Um 12:45 kam ich dort an. Leider war der Unterstand ziemlich verdreckt. Aber ich hatte inzwischen großen Hunger und keine andere Wahl. Also machte ich dort meine Brotzeit. Meinen Poncho ließ ich vorerst an, weil er auch ein bisschen wärmte. Von dort oben hatte man einen schönen Blick auf das Starzeltal, Jungingen und die Burg Hohenzollern in der Ferne.

Starzeltal

Um 13:25 zog ich weiter. Da der Regen zwischenzeitlich aufgehört hatte konnte ich den Poncho wieder einpacken.

Es war nicht mehr weit bis zu meinem Tagesziel. Leider erwischte mich 2km vor dem Ziel nochmal der Regen. Um 14:31 kam ich beim Hotel Post in Jungingen an.

Das Haus war gut in Schuss. Kein Vergleich mit der Unterkunft in Willmandingen. Einziger großer Nachteil: Das Hotel lag direkt an der B32 die reichlich von Schwerlastverkehr befahren wurde.

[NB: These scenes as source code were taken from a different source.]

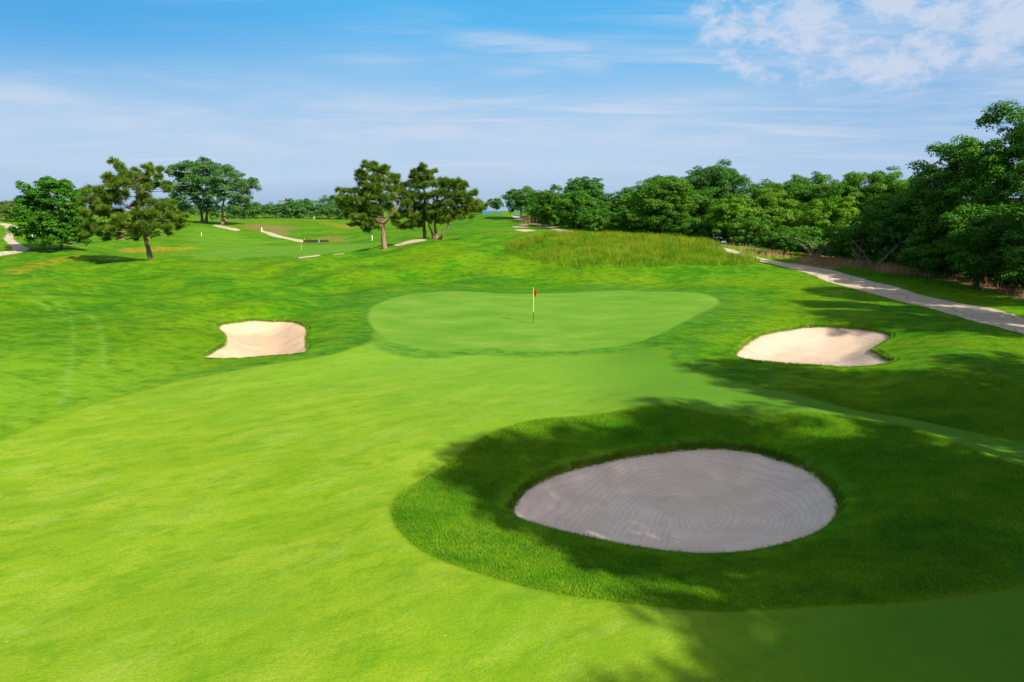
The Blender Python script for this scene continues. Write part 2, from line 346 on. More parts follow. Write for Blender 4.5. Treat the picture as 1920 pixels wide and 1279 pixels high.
fcut = sm(-1.7, -1.1, SDI['fair'])*sm(.1, -.1, SDI['fair'])*sm(27, 33, Y+.25*np.abs(X))
fcut = np.maximum(fcut, sm(-2.6, -2.0, SDI['fringe'])*sm(-.2, -.6, SDI['fringe'])*.6*(SDI['fair'] < 0))
m1[:, 2] = np.maximum(m1[:, 2], fcut*.8*(1-m1[:, 0])*(1-m1[:, 1]))
m3 = np.stack([trk, np.maximum(msk('sb1', .8), msk('sb2', .8)), edge_dark], -1)

# ------------------------------------------------------------------ ground material
def ground_mat():
    m = bpy.data.materials.new('turf'); m.use_nodes = True; t = NT(m.node_tree)
    pos = t.new('ShaderNodeNewGeometry').outputs['Position']
    def att(n):
        a = t.new('ShaderNodeAttribute', attribute_name=n); s = t.new('ShaderNodeSeparateColor', I0=a.outputs['Color']); return s.outputs
    fair, green, fringe = att('m1'); path, dirt, dry = att('m2'); track, sand, edge = att('m3')
    n_big = t.noise(pos, 0.09, 3); n_mid = t.noise(pos, 0.30, 6, 0.68); n_sm = t.noise(pos, 2.6, 4, 0.65)
    n_f = t.noise(pos, 22.0, 3, 0.7); n_ff = t.noise(pos, 75.0, 2, 0.7)
    streak = t.noise(t.aniso(pos, 3.2, 36), 0.85, 5, 0.62, 0.5)
    streak2 = t.noise(t.aniso(pos, 5, 12), 1.4, 5, 0.6, 0.5)
    jit = t.math('MULTIPLY', t.math('SUBTRACT', t.noise(pos, 4.5, 5, .75), .5), 1.3)
    path = t.rng(t.math('ADD', path, jit), .38, .62)
    fair = t.rng(t.math('ADD', fair, t.math('MULTIPLY', jit, .7)), .12, .88)
    # rough: lush deep green with yellower worn areas
    n_m2 = t.noise(t.mapping(pos, (1, 1.3, 1), rot=(0, 0, .5)), 1.15, 6, .72)
    rough = t.ramp(n_mid, [(0.36, (0.0288, 0.1419, 0.0023)), (0.5, (0.0612, 0.2021, 0.0027)), (0.63, (0.1170, 0.2580, 0.0045))])
    rough = t.mix(t.rng(t.noise(pos, .13, 5, .7), .50, .36, 0, .6), rough, (.020, .115, .008))
    rough = t.mix(t.rng(n_big, 0.42, 0.66, 0, .75), rough, (0.1485, 0.2451, 0.0027))
    rough = t.mix(t.rng(n_m2, 0.54, 0.38, 0, .6), rough, (0.0180, 0.1118, 0.0018))
    rough = t.mix(t.rng(n_m2, 0.50, 0.70, 0, .6), rough, (0.1530, 0.2838, 0.0054))
    rough = t.mix(t.rng(streak2, 0.5, 0.8, 0, .65), rough, (0.1440, 0.2580, 0.0203))
    rough = t.mix(t.rng(n_sm, 0.52, 0.75, 0, .4), rough, (0.1710, 0.2021, 0.0081))
    rough = t.mix(t.rng(n_f, 0.35, 0.65, .0, 1), t.mix(0.4, rough, (0.0090, 0.0774, 0.0009)), rough)
    rough = t.mix(t.rng(n_f, 0.62, 0.8, 0, .4), rough, (0.1710, 0.2408, 0.0135))
    sx0 = t.new('ShaderNodeSeparateXYZ', I0=pos).outputs
    lf = t.math('MULTIPLY', t.rng(sx0[1], 36, 25), t.rng(sx0[0], -6, -11))
    rough = t.mix(t.math('MULTIPLY', lf, t.rng(n_m2, .35, .6, .35, .85)), rough, (.155, .30, .014))
    # fairway: close mown, yellow green, long soft patches
    fw = t.ramp(streak, [(0.28, (0.1475, 0.2593, 0.0085)), (0.5, (0.2124, 0.3185, 0.0153)), (0.72, (0.3068, 0.3686, 0.0357))])
    fw = t.mix(t.rng(n_big, 0.40, 0.62, 0, .5), fw, (0.1711, 0.2912, 0.0136))
    fw = t.mix(t.rng(t.noise(t.aniso(pos, 1.8, 30), 1.5, 8, .82), 0.46, 0.64, 0, .8), fw, (.105, .225, .008))
    fw = t.mix(t.rng(t.noise(t.aniso(pos, 2.2, 40), .7, 7, .7), 0.50, 0.70, 0, .7), fw, (.27, .37, .055))
    fw = t.mix(t.rng(t.noise(pos, .33, 5, .7), 0.50, 0.66, 0, .5), fw, (0.1298, 0.2503, 0.0187))
    fw = t.mix(t.rng(n_sm, 0.56, 0.75, 0, .3), fw, (0.3658, 0.3276, 0.0170))
    fw = t.mix(t.rng(n_ff, 0.30, 0.75, 0.28, 0), fw, (0.0708, 0.1547, 0.0051))
    # the fairway is yellower to the near left, greener beyond
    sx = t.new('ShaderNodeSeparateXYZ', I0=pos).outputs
    far = t.rng(t.math('ADD', sx[1], t.math('MULTIPLY', sx[0], 0.7)), 12, 34)
    fw = t.mix(t.math('MULTIPLY', far, .62), fw, (0.1121, 0.2639, 0.0289))
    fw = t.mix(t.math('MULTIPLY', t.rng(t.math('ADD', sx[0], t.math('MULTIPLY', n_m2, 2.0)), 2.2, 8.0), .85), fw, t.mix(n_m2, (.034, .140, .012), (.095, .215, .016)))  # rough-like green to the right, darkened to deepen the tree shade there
    fw = t.mix(t.rng(n_f, 0.36, 0.62, 0.42, 0), fw, (.08, .18, .004))
    gr = t.ramp(t.noise(t.mapping(pos, (0.3, 0.55, 1)), 0.8, 5, .65), [(0.3, (0.0760, 0.1989, 0.0130)), (0.52, (0.1080, 0.2340, 0.0210)), (0.72, (0.1600, 0.2691, 0.0375))])
    gr = t.mix(t.rng(n_sm, .4, .8, 0, .25), gr, (0.0960, 0.1989, 0.0110))
    frc = t.ramp(n_m2, [(0.36, (.026, .125, .009)), (0.64, (.085, .205, .015))])
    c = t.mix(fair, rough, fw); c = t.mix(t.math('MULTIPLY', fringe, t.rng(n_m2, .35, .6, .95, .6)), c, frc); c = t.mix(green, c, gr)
    c = t.mix(t.math('MULTIPLY', track, t.rng(n_m2, .35, .6, .2, .4)), c, (.20, .36, .06))
    c = t.mix(t.math('MULTIPLY', edge, t.rng(n_sm, .3, .6, .2, .7)), c, (.12, .20, .006))
    dn = t.rng(n_sm, .3, .7)
    # fallen leaves / clippings: sparse pale specks
    vo = t.new('ShaderNodeTexVoronoi', i_Vector=pos, i_Scale=1.1); sp = t.rng(vo.outputs[0], 0.015, 0.03, 1, 0)
    c = t.mix(t.math('MULTIPLY', sp, .6), c, (.45, .42, .22))
    c = t.mix(t.math('MULTIPLY', dry, t.rng(n_m2, .42, .56, .08, 1)), c, t.mix(t.rng(n_mid, .45, .6), (.30, .24, .01), (.30, .13, .03)))
    c = t.mix(t.math('MULTIPLY', dirt, t.rng(n_m2, .38, .55, .3, 1)), c, t.mix(dn, (.15, .075, .035), (.36, .19, .10)))
    c = t.mix(sand, c, t.mix(dn, (.45, .32, .20), (.50, .38, .26)))
    pth = t.mix(t.rng(n_f, .3, .7), (.38, .30, .22), (.48, .385, .285)); pth = t.mix(t.rng(n_mid, .4, .7, 0, .5), pth, (.54, .43, .32))
    pth = t.mix(t.rng(n_sm, .6, .75, 0, .35), pth, (.22, .20, .17))
    ck = t.new('ShaderNodeTexVoronoi', feature='DISTANCE_TO_EDGE', i_Vector=pos, i_Scale=.45)
    pth = t.mix(t.rng(ck.outputs[0], .006, .03, .6, 0), pth, (.16, .13, .10))
    jt = t.math('ABSOLUTE', t.math('SUBTRACT', t.math('FRACT', t.math('MULTIPLY', t.math('ADD', sx[1], t.math('MULTIPLY', sx[0], .3)), .3)), .5))
    pth = t.mix(t.rng(jt, .0, .025, .5, 0), pth, (.17, .14, .11))
    pth = t.mix(t.rng(n_m2, .55, .72, 0, .5), pth, (.26, .21, .15))
    c = t.mix(path, c, pth)
    hgt = t.math('ADD', t.math('MULTIPLY', n_f, 1.0), t.math('MULTIPLY', n_sm, 1.5))
    mown = t.math('SUBTRACT', 1.0, t.math('MAXIMUM', t.math('MAXIMUM', fair, green), path))
    st_ = t.math('ADD', t.math('MULTIPLY', mown, .55), .25)
    bp = t.new('ShaderNodeBump', i_Strength=st_, i_Distance=.06, i_Height=hgt)
    b = t.new('ShaderNodeBsdfPrincipled', i_Base_Color=c, i_Roughness=.9, i_Normal=bp)
    b.inputs['Specular IOR Level'].default_value = 0.03
    t.new('ShaderNodeOutputMaterial', i_Surface=b); return m
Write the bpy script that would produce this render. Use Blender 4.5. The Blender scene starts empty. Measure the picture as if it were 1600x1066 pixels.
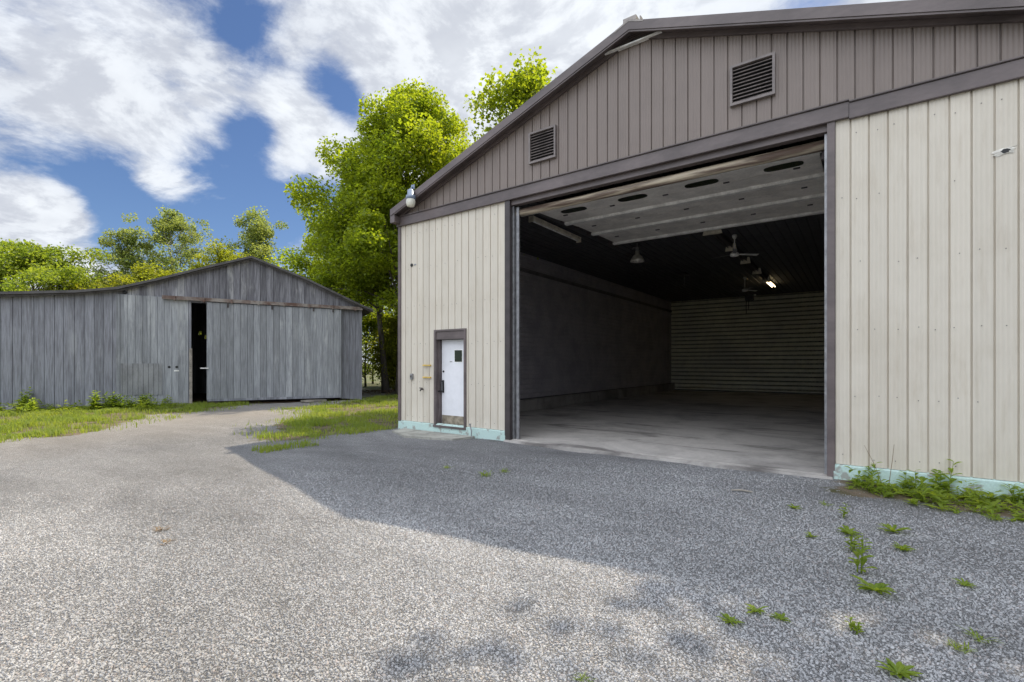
import bpy, bmesh, math, random
import numpy as np
from mathutils import Vector, Matrix
R = math.radians
S = bpy.context.scene
COL = S.collection
random.seed(5)

# ------------------------------------------------------------------ camera
cd = bpy.data.cameras.new('camera')
cam = bpy.data.objects.new('camera', cd); COL.objects.link(cam)
cam.location = (9.08, -8.0, 1.6035)
cam.rotation_euler = (R(90), 0, R(35.57))
cd.lens = 17.0; cd.sensor_width = 36; cd.shift_y = 0.0219
cd.clip_start = 0.05; cd.clip_end = 3000
S.camera = cam

# ------------------------------------------------------------------ light
SUN = Vector((0.15, 0.64, 1.0)).normalized()
sd = bpy.data.lights.new('sun', 'SUN'); sd.energy = 4.7; sd.angle = R(0.5); sd.color = (1, .87, .67)
so = bpy.data.objects.new('sun', sd); COL.objects.link(so)
so.rotation_euler = SUN.to_track_quat('Z', 'Y').to_euler()
so.location = (0, 0, 40)
S.view_settings.view_transform = 'Standard'
S.view_settings.look = 'None'
S.view_settings.exposure = 0.55
S.view_settings.gamma = 1
S.cycles.max_bounces = 7; S.cycles.diffuse_bounces = 4; S.cycles.glossy_bounces = 2; S.cycles.transmission_bounces = 4


class NT:
    """tiny helper to write node trees"""
    def __init__(self, tree):
        self.t = tree; self.n = tree.nodes; self.l = tree.links
    def node(self, kind, **kw):
        o = self.n.new(kind)
        ins = kw.pop('ins', {})
        for k, v in kw.items(): setattr(o, k, v)
        for k, v in ins.items(): self.put(o.inputs[k], v)
        return o
    def put(self, sock, v):
        if isinstance(v, bpy.types.NodeSocket): self.l.new(v, sock)
        elif v is not None:
            if isinstance(v, tuple) and len(v) == 3 and sock.type == 'RGBA': v = v + (1,)
            sock.default_value = v
    def math(self, op, a, b=None, c=None, clamp=False):
        o = self.n.new('ShaderNodeMath'); o.operation = op; o.use_clamp = clamp
        self.put(o.inputs[0], a)
        if b is not None: self.put(o.inputs[1], b)
        if c is not None: self.put(o.inputs[2], c)
        return o.outputs[0]
    def vmath(self, op, a, b=None):
        o = self.n.new('ShaderNodeVectorMath'); o.operation = op
        self.put(o.inputs[0], a)
        if b is not None: self.put(o.inputs[1], b)
        return o.outputs['Value'] if op in ('LENGTH', 'DISTANCE', 'DOT_PRODUCT') else o.outputs[0]
    def mix(self, f, a, b, blend='MIX'):
        o = self.n.new('ShaderNodeMix'); o.data_type = 'RGBA'; o.blend_type = blend
        self.put(o.inputs[0], f); self.put(o.inputs[6], a); self.put(o.inputs[7], b)
        return o.outputs[2]
    def ramp(self, f, a, b, c=0.0, d=1.0, smooth=True):
        o = self.n.new('ShaderNodeMapRange'); o.interpolation_type = 'SMOOTHSTEP' if smooth else 'LINEAR'
        self.put(o.inputs[0], f); self.put(o.inputs[1], a); self.put(o.inputs[2], b); self.put(o.inputs[3], c); self.put(o.inputs[4], d)
        return o.outputs[0]
    def noise(self, vec, scale, detail=4, rough=.55, dist=0.0, w=None, dims='3D'):
        o = self.n.new('ShaderNodeTexNoise'); o.noise_dimensions = dims
        if vec is not None: self.put(o.inputs['Vector'], vec)
        self.put(o.inputs['Scale'], scale); self.put(o.inputs['Detail'], detail)
        self.put(o.inputs['Roughness'], rough); self.put(o.inputs['Distortion'], dist)
        return o.outputs['Fac']
    def scalev(self, vec, s):
        return self.vmath('MULTIPLY', vec, s)
    def obj(self):
        return self.n.new('ShaderNodeTexCoord').outputs['Object']
    def sep(self, v):
        o = self.n.new('ShaderNodeSeparateXYZ'); self.put(o.inputs[0], v); return o.outputs
    def comb(self, x, y, z):
        o = self.n.new('ShaderNodeCombineXYZ')
        for i, q in enumerate((x, y, z)): self.put(o.inputs[i], q)
        return o.outputs[0]


# ------------------------------------------------------------------ sky with clouds
W = bpy.data.worlds.new('World'); S.world = W; W.use_nodes = True
t = NT(W.node_tree); t.n.clear()
sky = t.node('ShaderNodeTexSky', sky_type='NISHITA', sun_disc=False)
sky.sun_elevation = math.asin(SUN.z); sky.sun_rotation = math.atan2(SUN.x, SUN.y)
sky.air_density = 1.0; sky.dust_density = 0.5; sky.ozone_density = 2.2
D = t.node('ShaderNodeTexCoord').outputs['Generated']
x, y, z = t.sep(D)
zz = t.math('ADD', t.math('MAXIMUM', z, 0.0), 0.26)
P = t.comb(t.math('DIVIDE', x, zz), t.math('DIVIDE', y, zz), 0.0)
big = t.noise(t.vmath('ADD', P, (3.1, 7.7, 0)), 0.8, 3, .5)
PW = t.vmath('ADD', P, (11.0, 2.0, 0))
det = t.noise(PW, 2.9, 9, .62, .3)
lit = t.noise(t.vmath('ADD', PW, (SUN.x * .07, SUN.y * .07, 0)), 2.9, 9, .62, .3)
dens = t.math('ADD', t.math('MULTIPLY', big, .35), t.math('MULTIPLY', det, .95))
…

Weil ich so früh dran war fragte ich nach, ob ich die Sauna benutzen könnte. Aber wie schon fast erwartet stand diese corona-bedingt nicht zur Verfügung. Somit hatte ich umso mehr Zeit für die Dusche, die Wäsche und ein kleines Nickerchen. Ungefähr um 17:30 rief ein Herr vom Hotel in Willmandingen an. Er entschuldigte sich bei mir für den Unbill am Morgen und bot mir an die Rechnung um 10€ zu reduzieren. Ich fand das war ein korrekter Zug und sagte ihm das auch. Er brauchte noch meine Email-Adresse um mir die Rechnung schicken zu können.

Zum Abendessen gab's Schnecken, Pasta und Panna Cotta. Alles war bestens, die Angestellten sehr freundlich und professionell. Nur auf die Fahrstuhlmusik im Restaurant hätte ich verzichten können.